9-1-2012 This is why people say, "Either companionship or death" (Taanis 23a).

BY RABBI ABRAHAM J. TWERSKI [FROM AISH WEBSITE]

 

This is why people say, "Either companionship or death" (Taanis 23a). 

 

 

The Talmud quotes this aphorism after relating the story of Choni, who awoke after a sleep of seventy years, and, because everyone whom he had known had died, was totally without friends. When he found that no one of the new generation appreciated him, he prayed for death as an escape from an intolerable existence.

One does not have to sleep for seventy years to be alone. Many people are "loners," deprived of the comfort of sharing their lives with others. Much of their loneliness may be self-inflicted.

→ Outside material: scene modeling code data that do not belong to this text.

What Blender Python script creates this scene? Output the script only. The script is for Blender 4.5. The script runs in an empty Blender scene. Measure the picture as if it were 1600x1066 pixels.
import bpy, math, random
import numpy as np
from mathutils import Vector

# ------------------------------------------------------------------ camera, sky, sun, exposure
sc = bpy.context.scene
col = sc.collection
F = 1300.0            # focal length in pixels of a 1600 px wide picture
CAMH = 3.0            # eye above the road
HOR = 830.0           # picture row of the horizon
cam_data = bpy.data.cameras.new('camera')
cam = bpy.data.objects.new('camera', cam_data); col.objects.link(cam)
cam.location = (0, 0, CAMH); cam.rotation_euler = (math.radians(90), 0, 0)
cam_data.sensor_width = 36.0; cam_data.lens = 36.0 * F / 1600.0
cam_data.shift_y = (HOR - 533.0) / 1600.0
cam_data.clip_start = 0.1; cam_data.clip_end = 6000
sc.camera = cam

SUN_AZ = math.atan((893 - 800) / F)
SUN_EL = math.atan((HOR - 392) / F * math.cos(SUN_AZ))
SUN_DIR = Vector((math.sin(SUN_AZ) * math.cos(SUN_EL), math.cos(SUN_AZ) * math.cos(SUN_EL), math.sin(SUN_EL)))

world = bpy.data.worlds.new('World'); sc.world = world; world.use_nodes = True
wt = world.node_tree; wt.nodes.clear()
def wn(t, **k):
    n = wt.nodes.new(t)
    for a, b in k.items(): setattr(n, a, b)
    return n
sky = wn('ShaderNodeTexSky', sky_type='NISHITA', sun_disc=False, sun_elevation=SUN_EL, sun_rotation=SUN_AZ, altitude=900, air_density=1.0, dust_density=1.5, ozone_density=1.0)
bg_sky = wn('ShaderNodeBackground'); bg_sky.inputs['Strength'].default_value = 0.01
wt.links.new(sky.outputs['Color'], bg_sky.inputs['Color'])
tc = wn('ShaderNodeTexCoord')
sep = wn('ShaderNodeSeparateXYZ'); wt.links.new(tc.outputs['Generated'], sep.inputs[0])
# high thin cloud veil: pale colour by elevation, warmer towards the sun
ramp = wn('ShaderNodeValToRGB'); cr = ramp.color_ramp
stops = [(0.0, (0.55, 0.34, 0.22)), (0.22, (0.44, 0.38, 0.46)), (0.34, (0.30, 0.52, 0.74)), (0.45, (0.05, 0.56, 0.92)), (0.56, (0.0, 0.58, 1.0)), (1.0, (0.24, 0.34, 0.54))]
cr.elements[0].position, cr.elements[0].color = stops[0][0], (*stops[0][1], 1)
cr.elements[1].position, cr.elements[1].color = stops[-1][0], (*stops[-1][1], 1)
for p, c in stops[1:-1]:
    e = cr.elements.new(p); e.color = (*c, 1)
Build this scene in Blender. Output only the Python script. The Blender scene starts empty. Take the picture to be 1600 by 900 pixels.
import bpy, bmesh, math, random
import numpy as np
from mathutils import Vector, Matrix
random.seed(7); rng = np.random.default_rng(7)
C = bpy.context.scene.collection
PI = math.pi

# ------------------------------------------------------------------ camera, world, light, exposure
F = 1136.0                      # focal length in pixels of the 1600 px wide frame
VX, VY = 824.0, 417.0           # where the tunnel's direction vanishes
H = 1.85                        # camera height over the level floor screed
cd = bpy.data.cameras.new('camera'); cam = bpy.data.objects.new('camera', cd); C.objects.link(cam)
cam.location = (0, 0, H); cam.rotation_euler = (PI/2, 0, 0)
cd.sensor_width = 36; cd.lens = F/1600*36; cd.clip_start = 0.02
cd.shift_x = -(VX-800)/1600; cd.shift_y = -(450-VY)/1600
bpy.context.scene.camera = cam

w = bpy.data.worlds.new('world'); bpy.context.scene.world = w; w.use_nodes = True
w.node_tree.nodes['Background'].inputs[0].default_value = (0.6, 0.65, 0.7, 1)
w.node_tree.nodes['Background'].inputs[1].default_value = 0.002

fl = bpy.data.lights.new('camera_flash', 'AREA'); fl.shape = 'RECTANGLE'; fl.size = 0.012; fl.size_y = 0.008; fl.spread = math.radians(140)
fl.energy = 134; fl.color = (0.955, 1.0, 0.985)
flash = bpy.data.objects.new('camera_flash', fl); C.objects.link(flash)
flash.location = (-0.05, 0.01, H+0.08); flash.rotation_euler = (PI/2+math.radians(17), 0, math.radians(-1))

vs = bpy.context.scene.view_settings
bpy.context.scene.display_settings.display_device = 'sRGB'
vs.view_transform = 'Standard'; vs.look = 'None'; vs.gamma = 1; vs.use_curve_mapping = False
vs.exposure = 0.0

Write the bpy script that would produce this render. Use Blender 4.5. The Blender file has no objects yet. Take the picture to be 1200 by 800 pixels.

Withdrawal from human contact is invariably caused by a negative self-image. People who think poorly of themselves assume that others will not welcome them and in fact that they will reject them. To avoid the pain of possible rejection, they simply withdraw from human contact and retreat behind a wall of isolation that they erect to keep people away. Unfortunately, such a wall is not only a barrier; it becomes a prison.

I dealt with this subject in my book Let Us Make Man (C.I.S. Publishing 1987). There are ways that we can overcome the negative self-image, but before we can implement such techniques, we must be aware of the problem: we have indeed isolated ourselves due to faulty self-perception."